Only a word, but it was spoken in love, With a whispered prayer to the Lord above;
And the angels in heaven rejoiced once more For a new-born soul entered in, at the door."
I resolved to be like little Ezra as near as I could. When I was a child I fought against my selfish nature. I would often give away my doll clothes and other things that I wanted to keep myself. Some of the strongest characteristics of my life were awakened in my childhood. I would often blush with shame, when committing sins, and I had a great fear of the judgement day; it would terrify me when hearing of Jesus coming to the earth. I would often ask myself: "Where can I hide?"
If the public knew of the smashing God gave me the strength to do in my heart, they would not wonder at my courage in smashing the murder- shops of our land. "He that ruleth his own spirit, is greater than he that taketh a city."
In 1855, we moved to Missouri, just a year before the trouble broke out between Kansas and Missouri. Missouri determined to make Kansas a slave state; but Kansas said she would not have a slave upon her soil.

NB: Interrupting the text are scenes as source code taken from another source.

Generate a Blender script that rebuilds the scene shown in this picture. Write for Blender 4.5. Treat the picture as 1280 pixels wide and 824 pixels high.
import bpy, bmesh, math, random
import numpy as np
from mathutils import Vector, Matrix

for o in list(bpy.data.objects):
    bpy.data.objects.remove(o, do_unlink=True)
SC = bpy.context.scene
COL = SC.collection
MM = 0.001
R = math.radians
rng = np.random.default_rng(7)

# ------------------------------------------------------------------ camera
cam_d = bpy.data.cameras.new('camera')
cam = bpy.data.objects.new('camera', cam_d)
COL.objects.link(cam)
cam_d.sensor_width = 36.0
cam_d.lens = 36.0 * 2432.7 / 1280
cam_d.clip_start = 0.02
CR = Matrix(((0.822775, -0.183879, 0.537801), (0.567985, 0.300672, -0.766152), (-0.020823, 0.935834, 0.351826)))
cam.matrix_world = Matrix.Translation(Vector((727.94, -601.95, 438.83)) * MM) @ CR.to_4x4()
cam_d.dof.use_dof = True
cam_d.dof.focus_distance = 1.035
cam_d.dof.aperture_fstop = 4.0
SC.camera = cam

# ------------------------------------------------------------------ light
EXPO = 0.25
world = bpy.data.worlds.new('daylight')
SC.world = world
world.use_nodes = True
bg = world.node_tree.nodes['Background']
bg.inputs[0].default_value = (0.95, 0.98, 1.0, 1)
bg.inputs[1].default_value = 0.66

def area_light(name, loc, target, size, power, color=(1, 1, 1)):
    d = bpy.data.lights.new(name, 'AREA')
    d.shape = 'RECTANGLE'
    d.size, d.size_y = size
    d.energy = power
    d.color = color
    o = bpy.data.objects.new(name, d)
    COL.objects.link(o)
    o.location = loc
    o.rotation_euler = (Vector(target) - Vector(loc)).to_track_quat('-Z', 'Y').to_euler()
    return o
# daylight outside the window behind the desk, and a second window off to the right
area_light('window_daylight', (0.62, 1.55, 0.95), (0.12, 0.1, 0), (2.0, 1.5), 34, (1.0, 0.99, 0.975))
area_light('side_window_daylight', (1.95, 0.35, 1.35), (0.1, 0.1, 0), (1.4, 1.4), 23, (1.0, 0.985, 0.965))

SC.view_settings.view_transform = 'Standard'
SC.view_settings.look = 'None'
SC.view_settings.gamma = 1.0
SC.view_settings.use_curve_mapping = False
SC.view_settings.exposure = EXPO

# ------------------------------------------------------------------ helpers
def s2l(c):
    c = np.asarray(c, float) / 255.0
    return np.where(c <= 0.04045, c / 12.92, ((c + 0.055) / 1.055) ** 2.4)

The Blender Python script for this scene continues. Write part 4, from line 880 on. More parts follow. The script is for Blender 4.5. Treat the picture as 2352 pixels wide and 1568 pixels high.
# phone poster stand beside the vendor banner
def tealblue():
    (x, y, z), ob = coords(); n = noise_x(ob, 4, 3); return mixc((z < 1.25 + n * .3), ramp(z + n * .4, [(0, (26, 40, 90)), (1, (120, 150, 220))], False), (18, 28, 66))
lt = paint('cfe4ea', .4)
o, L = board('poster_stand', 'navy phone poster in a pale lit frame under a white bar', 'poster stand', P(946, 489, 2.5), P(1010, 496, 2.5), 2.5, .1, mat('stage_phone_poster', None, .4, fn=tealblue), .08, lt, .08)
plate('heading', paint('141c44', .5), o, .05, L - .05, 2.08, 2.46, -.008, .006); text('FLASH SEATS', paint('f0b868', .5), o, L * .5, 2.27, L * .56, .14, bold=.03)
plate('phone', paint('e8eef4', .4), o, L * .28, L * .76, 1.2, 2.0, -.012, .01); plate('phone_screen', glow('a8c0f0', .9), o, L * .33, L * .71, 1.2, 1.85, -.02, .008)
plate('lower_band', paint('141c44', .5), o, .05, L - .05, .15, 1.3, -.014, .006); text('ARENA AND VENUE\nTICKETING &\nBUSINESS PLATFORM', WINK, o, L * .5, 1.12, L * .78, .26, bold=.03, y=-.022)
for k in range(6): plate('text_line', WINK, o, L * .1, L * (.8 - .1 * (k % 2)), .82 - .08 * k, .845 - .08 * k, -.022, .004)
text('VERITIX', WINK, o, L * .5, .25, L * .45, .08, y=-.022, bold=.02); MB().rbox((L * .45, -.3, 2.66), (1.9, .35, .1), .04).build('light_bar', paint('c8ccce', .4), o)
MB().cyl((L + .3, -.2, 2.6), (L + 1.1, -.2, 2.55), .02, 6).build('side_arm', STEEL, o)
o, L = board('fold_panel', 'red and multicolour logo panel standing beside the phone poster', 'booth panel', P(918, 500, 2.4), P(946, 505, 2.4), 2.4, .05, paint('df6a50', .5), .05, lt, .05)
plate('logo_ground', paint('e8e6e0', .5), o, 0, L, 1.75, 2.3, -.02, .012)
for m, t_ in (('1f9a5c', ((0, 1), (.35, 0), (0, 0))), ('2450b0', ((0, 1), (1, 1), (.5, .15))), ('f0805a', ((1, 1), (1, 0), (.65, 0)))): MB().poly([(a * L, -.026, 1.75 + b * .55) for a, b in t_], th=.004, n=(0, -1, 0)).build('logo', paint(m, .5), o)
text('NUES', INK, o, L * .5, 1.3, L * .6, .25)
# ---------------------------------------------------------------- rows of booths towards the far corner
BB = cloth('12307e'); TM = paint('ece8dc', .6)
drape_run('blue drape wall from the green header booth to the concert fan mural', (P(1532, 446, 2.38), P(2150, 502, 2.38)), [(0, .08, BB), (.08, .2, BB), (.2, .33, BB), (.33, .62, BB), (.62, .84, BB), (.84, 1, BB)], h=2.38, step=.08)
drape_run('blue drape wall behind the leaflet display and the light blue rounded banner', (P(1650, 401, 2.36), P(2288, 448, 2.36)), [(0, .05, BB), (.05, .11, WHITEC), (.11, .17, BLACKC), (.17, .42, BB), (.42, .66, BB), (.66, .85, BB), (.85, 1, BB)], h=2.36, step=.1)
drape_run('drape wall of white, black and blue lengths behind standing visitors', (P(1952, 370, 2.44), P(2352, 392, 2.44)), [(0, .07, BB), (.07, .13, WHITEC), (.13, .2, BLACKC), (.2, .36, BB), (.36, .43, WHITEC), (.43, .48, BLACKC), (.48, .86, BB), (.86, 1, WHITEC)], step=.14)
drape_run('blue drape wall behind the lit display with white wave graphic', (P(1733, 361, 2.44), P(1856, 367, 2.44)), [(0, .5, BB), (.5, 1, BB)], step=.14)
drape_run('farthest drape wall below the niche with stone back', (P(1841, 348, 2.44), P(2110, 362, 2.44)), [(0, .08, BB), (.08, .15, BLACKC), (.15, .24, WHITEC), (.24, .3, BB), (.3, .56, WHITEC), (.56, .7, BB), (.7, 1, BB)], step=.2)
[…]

Squads of men in Missouri would often go into Kansas and commit depredations.
At one time they burned Lawrence, Kansas, and killed many people. This trouble continued to grow worse until it brought on the great Civil War.
When we moved from Kentucky to Missouri, I took a severe cold on the boat, which made me an invalid for years. I was not a truthful child, neither was I honest. My mother was very strict with me in many ways and I would often tell her lies to avoid restraint or punishment. If there was anything I wanted about the house, especially something to eat, I would steal it, if I could. The colored servants would often ask me to steal things for them. My nurse Betsy, would say: "Carry get me a cup of sugar, butter, thread or needles," and many other things.
This would make me sly and dishonest. I used to go and see my aunts and stay for months. I would open their boxes and bureau drawers and steal ribbons and laces and make doll clothes out of them. I would steal perfumery and would run out of the room to prevent them from smelling it.
I am telling this for a purpose. Many little children may be doing what I did, not thinking of what a serious thing it is, and I write this to show them how I was cured of dishonesty: I got a little book at Sunday school and it told the way people became thieves, by beginning to take little things naming them, and some of these were the very things I had been taking.
I was greatly shocked to see myself a thief; it had never occurred to me that I was as bad as that. I thought one had to steal something of great value to be a thief. My repentance was sincere, and I was made honest by this blessed book, so much so that even after I became grown, if any article was left in my house I would give it away, unless I could find the owner. I was perfectly delighted when I was entirely free. I asked for everything I wanted, even a pin. After that, I could show my doll clothes, and it was not necessary for me to be sly or tell stories any more.
It was about this time I was converted. There was a protracted meeting at a place called Hickman's Mill, Jackson County, Missouri. The minister was gray haired and belonged to the Christian or Disciples church, the one my father belonged to. I was at this time ten years old and went with my father to church on Lord's Day morning. At the close of the sermon, and during the invitation, my father stepped to the pulpit and spoke to the minister and he looked over in my direction. At this I began to weep bitterly, seemed to be taken up, and sat down on the front bench. I could not have told any one what I wept for, except it was a longing to be better. I had often thought before this that I was in danger of going to the "Bad place," especially I would be afraid to think of the time that I should see Jesus come. I wanted to hide from Him. My father had a cousin living at Hickman's Mill, Ben Robertson.
His wife, cousin Jennie, came up to me at the close of the service, and said: "Carry, I believe you know what you are doing." But I did not.